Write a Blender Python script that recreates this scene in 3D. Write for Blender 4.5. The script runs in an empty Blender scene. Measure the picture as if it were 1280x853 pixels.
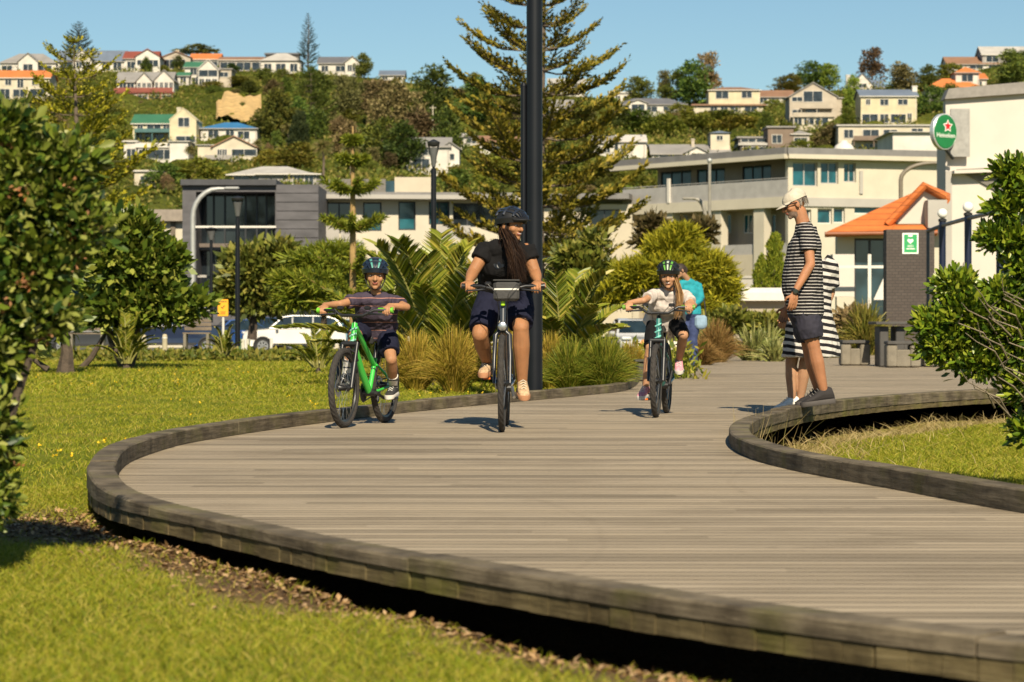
import bpy, bmesh, math, random
import numpy as np
from mathutils import Vector, Matrix
from mathutils.bvhtree import BVHTree

random.seed(7)
RNG = np.random.default_rng(11)
SC = bpy.context.scene
COL = SC.collection
PI = math.pi
R = math.radians

# ---------------------------------------------------------------- camera, sky, sun, exposure
FPX, HORIZON, CAM_Z = 3000.0, 402.0, 0.8
cam_data = bpy.data.cameras.new("camera")
cam = bpy.data.objects.new("camera", cam_data)
COL.objects.link(cam)
cam.location = (0, 0, CAM_Z)
cam.rotation_euler = (R(90), 0, 0)
cam_data.sensor_width = 36
cam_data.lens = FPX / 1280 * 36
cam_data.shift_y = -(426.5 - HORIZON) / 1280
cam_data.clip_start = 0.1
cam_data.clip_end = 5000
cam_data.dof.use_dof = True
cam_data.dof.focus_distance = 17.9
cam_data.dof.aperture_fstop = 5.4
SC.camera = cam

SUN_EL, SUN_AZ = R(38), R(8)          # azimuth: towards the camera's right, behind it
sun_from = Vector((math.sin(SUN_AZ) * math.cos(SUN_EL), -math.cos(SUN_AZ) * math.cos(SUN_EL), math.sin(SUN_EL)))
world = bpy.data.worlds.new("World")
SC.world = world
world.use_nodes = True
wn, wl = world.node_tree.nodes, world.node_tree.links
sky = wn.new("ShaderNodeTexSky")
sky.sky_type = 'NISHITA'
sky.sun_disc = False
sky.sun_elevation = SUN_EL
sky.sun_rotation = PI - SUN_AZ
sky.air_density = 1.0
sky.dust_density = 0.15
sky.ozone_density = 3.0
sky.altitude = 0
bg = wn["Background"]
tint = wn.new("ShaderNodeMix"); tint.data_type = 'RGBA'; tint.blend_type = 'MULTIPLY'
tint.inputs[0].default_value = 1; tint.inputs[7].default_value = (0.88, 1.0, 0.98, 1)
wl.new(sky.outputs[0], tint.inputs[6]); wl.new(tint.outputs[2], bg.inputs[0])
bg.inputs[1].default_value = 0.058
sun_data = bpy.data.lights.new("sun", 'SUN')
sun_data.energy = 5.0
sun_data.angle = R(0.5)
sun_data.color = (1.0, 0.88, 0.67)
sun = bpy.data.objects.new("sun", sun_data)
COL.objects.link(sun)
sun.rotation_euler = (-sun_from).to_track_quat('-Z', 'Y').to_euler()
sun.location = (20, -40, 60)
SC.view_settings.view_transform = 'Standard'
SC.view_settings.look = 'None'
SC.view_settings.exposure = 0.6
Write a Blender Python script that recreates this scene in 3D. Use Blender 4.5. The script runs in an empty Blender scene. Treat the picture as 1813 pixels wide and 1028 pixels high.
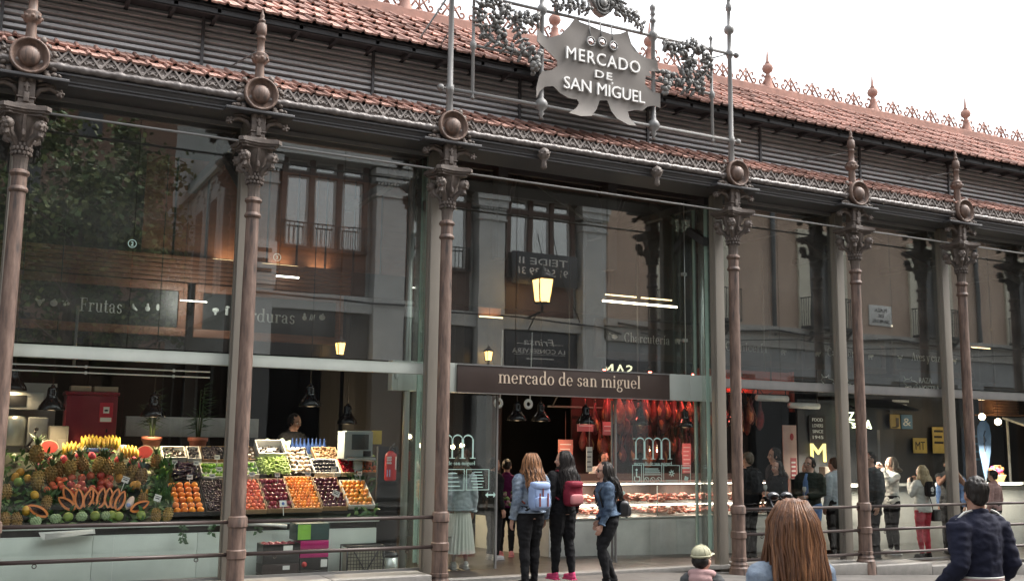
import bpy, bmesh, math, random
from mathutils import Vector, Matrix, noise, Quaternion
R = math.radians
PI = math.pi
SC = bpy.context.scene
COL = SC.collection
RND = random.Random(7)

# ---------------------------------------------------------------- camera
cam_data = bpy.data.cameras.new('camera')
cam = bpy.data.objects.new('camera', cam_data)
COL.objects.link(cam)
cam_data.sensor_width = 36.0
cam_data.lens = 1837.08 / 1813.0 * 36.0
cam_data.clip_start = 0.05
cam_data.clip_end = 2000.0
_yaw, _pit, _rol = 0.4839580, 0.1451475, 0.0121292
_fw = Vector((math.sin(_yaw) * math.cos(_pit), math.cos(_yaw) * math.cos(_pit), math.sin(_pit)))
_rt0 = Vector((math.cos(_yaw), -math.sin(_yaw), 0))
_up0 = _rt0.cross(_fw)
_rt = _rt0 * math.cos(_rol) + _up0 * math.sin(_rol)
_up = _up0 * math.cos(_rol) - _rt0 * math.sin(_rol)
cam.matrix_world = Matrix(((_rt.x, _up.x, -_fw.x, 0.0), (_rt.y, _up.y, -_fw.y, -12.6847),
                           (_rt.z, _up.z, -_fw.z, 1.83), (0, 0, 0, 1)))
SC.camera = cam

# ---------------------------------------------------------------- sky, sun, exposure
SUN_EL, SUN_AZ = R(56), R(104)           # bright overcast; the sun behind the cloud, over the right end of the hall
world = bpy.data.worlds.new('World')
SC.world = world
world.use_nodes = True
wn = world.node_tree
wn.nodes.clear()
sky = wn.nodes.new('ShaderNodeTexSky')
sky.sky_type = 'NISHITA'
sky.sun_disc = False
sky.sun_elevation = SUN_EL
sky.sun_rotation = SUN_AZ
sky.air_density = 1.6
sky.dust_density = 6.0
hs = wn.nodes.new('ShaderNodeHueSaturation')
hs.inputs['Saturation'].default_value = 0.22
bg = wn.nodes.new('ShaderNodeBackground')
bg.inputs['Strength'].default_value = 0.15
wo = wn.nodes.new('ShaderNodeOutputWorld')
wn.links.new(sky.outputs[0], hs.inputs['Color'])
wn.links.new(hs.outputs[0], bg.inputs['Color'])
wn.links.new(bg.outputs[0], wo.inputs['Surface'])

sun_data = bpy.data.lights.new('sun', 'SUN')
sun_data.energy = 0.8
sun_data.angle = R(25)
sun_data.color = (1.0, 0.96, 0.9)
sun = bpy.data.objects.new('sun', sun_data)
COL.objects.link(sun)
# direction the light travels: from azimuth SUN_AZ (clockwise from +Y), elevation SUN_EL
_sd = Vector((math.sin(SUN_AZ) * math.cos(SUN_EL), math.cos(SUN_AZ) * math.cos(SUN_EL), math.sin(SUN_EL)))
sun.rotation_euler = _sd.to_track_quat('Z', 'Y').to_euler()

SC.view_settings.view_transform = 'Standard'
SC.view_settings.look = 'None'
SC.view_settings.gamma = 1.0
SC.view_settings.use_curve_mapping = False
SC.view_settings.exposure = 1.68
SC.render.engine = 'CYCLES'
cy = SC.cycles
cy.use_denoising = True
cy.max_bounces = 8
cy.diffuse_bounces = 3
cy.glossy_bounces = 4
cy.transmission_bounces = 4
cy.transparent_max_bounces = 24
cy.sample_clamp_indirect = 4.0
cy.caustics_reflective = False
cy.caustics_refractive = False

# ---------------------------------------------------------------- tagging
def tag(o, label=None, cat=None, group=None, kind=None):
    if label: o['label'] = label
    if cat: o['category'] = cat
    if group: o['group'] = group
    if kind: o['kind'] = kind
    return o

def empty(name, loc=(0, 0, 0), rz=0.0, label=None, cat=None, group=None):
    o = bpy.data.objects.new(name, None)
    o.empty_display_size = 0.1
    COL.objects.link(o)
    o.location = loc
    o.rotation_euler = (0, 0, rz)
    return tag(o, label, cat, group)

def copy_tree(o, loc=None, rz=None, label=None, group=None, parent=None, scale=None):
    c = o.copy()
    COL.objects.link(c)
    if parent is not None: c.parent = parent
    if loc is not None: c.location = loc
    if rz is not None: c.rotation_euler = (0, 0, rz)
    if scale is not None: c.scale = (scale, scale, scale)
    if label: c['label'] = label
    if group: c['group'] = group
    for ch in list(o.children):
        copy_tree(ch, parent=c)
    return c

# ---------------------------------------------------------------- materials
MATS = {}
def _nodes(name):
    m = bpy.data.materials.new(name)
    m.use_nodes = True
    nt = m.node_tree
    nt.nodes.clear()
    out = nt.nodes.new('ShaderNodeOutputMaterial')
    return m, nt, out

def mat(name, col, rough=0.6, metal=0.0, col2=None, scale=6.0, amount=1.0, stretch=(1, 1, 1), bump=0.0, bscale=60.0,
        island=0.0, emit=None, estr=0.0, spec=0.5, contrast=0.25, col3=None, objr=0.0, coat=0.0):
    if name in MATS: return MATS[name]
    m, nt, out = _nodes(name)
    L = nt.links.new
    b = nt.nodes.new('ShaderNodeBsdfPrincipled')
    b.inputs['Roughness'].default_value = rough
    b.inputs['Metallic'].default_value = metal
    b.inputs['Specular IOR Level'].default_value = spec
    if coat: b.inputs['Coat Weight'].default_value = coat
    tc = nt.nodes.new('ShaderNodeTexCoord')
    mp = nt.nodes.new('ShaderNodeMapping')
    mp.inputs['Scale'].default_value = stretch
    L(tc.outputs['Object'], mp.inputs['Vector'])
    if col2 is None:
        col2 = tuple(c * 0.72 for c in col)
    n = nt.nodes.new('ShaderNodeTexNoise')
    n.inputs['Scale'].default_value = scale
    n.inputs['Detail'].default_value = 6
    n.inputs['Roughness'].default_value = 0.62
    L(mp.outputs[0], n.inputs['Vector'])
    cr = nt.nodes.new('ShaderNodeValToRGB')
    e = cr.color_ramp.elements
    e[0].position = 0.5 - contrast
    e[1].position = 0.5 + contrast
    e[0].color = (*col2, 1)
    e[1].color = (*col, 1)
    if col3:
        k = cr.color_ramp.elements.new(0.5)
        k.color = (*col3, 1)
    L(n.outputs['Fac'], cr.inputs['Fac'])
    src = cr.outputs['Color']
    if island:
        g = nt.nodes.new('ShaderNodeNewGeometry')
        mr = nt.nodes.new('ShaderNodeMapRange')
        mr.inputs['To Min'].default_value = 1 - island
        mr.inputs['To Max'].default_value = 1 + island
        L(g.outputs['Random Per Island'], mr.inputs['Value'])
        hv = nt.nodes.new('ShaderNodeHueSaturation')
        L(mr.outputs[0], hv.inputs['Value'])
        L(src, hv.inputs['Color'])
        src = hv.outputs['Color']
    if objr:
        oi = nt.nodes.new('ShaderNodeObjectInfo'); hv = nt.nodes.new('ShaderNodeHueSaturation')
        for lo, hi, key in ((1 - objr, 1 + objr, 'Value'), (.5 - objr * .06, .5 + objr * .05, 'Hue')):
            mr = nt.nodes.new('ShaderNodeMapRange'); mr.inputs['To Min'].default_value = lo; mr.inputs['To Max'].default_value = hi
            L(oi.outputs['Random'], mr.inputs['Value']); L(mr.outputs[0], hv.inputs[key])
        L(src, hv.inputs['Color']); src = hv.outputs['Color']
    L(src, b.inputs['Base Color'])
    rr = nt.nodes.new('ShaderNodeMapRange')
    rr.inputs['To Min'].default_value = max(0.02, rough - 0.1)
    rr.inputs['To Max'].default_value = min(1, rough + 0.12)
    L(n.outputs['Fac'], rr.inputs['Value'])
    L(rr.outputs[0], b.inputs['Roughness'])
    if bump:
        n2 = nt.nodes.new('ShaderNodeTexNoise')
        n2.inputs['Scale'].default_value = bscale
        n2.inputs['Detail'].default_value = 4
        L(mp.outputs[0], n2.inputs['Vector'])
        bp = nt.nodes.new('ShaderNodeBump')
        bp.inputs['Strength'].default_value = bump
        bp.inputs['Distance'].default_value = 0.01
        L(n2.outputs['Fac'], bp.inputs['Height'])
        L(bp.outputs[0], b.inputs['Normal'])
    if emit:
        b.inputs['Emission Color'].default_value = (*emit, 1)
        b.inputs['Emission Strength'].default_value = estr
    L(b.outputs[0], out.inputs['Surface'])
    MATS[name] = m
    return m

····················

### Exercise objective
Look above for the line with "1028 pixels high." and copy exactly from it through the line with "RND = random.Random(7)", both included. Omit the pictures.

### Complete answer
Write a Blender Python script that recreates this scene in 3D. Use Blender 4.5. The script runs in an empty Blender scene. Treat the picture as 1813 pixels wide and 1028 pixels high.
import bpy, bmesh, math, random
from mathutils import Vector, Matrix, noise, Quaternion
R = math.radians
PI = math.pi
SC = bpy.context.scene
COL = SC.collection
RND = random.Random(7)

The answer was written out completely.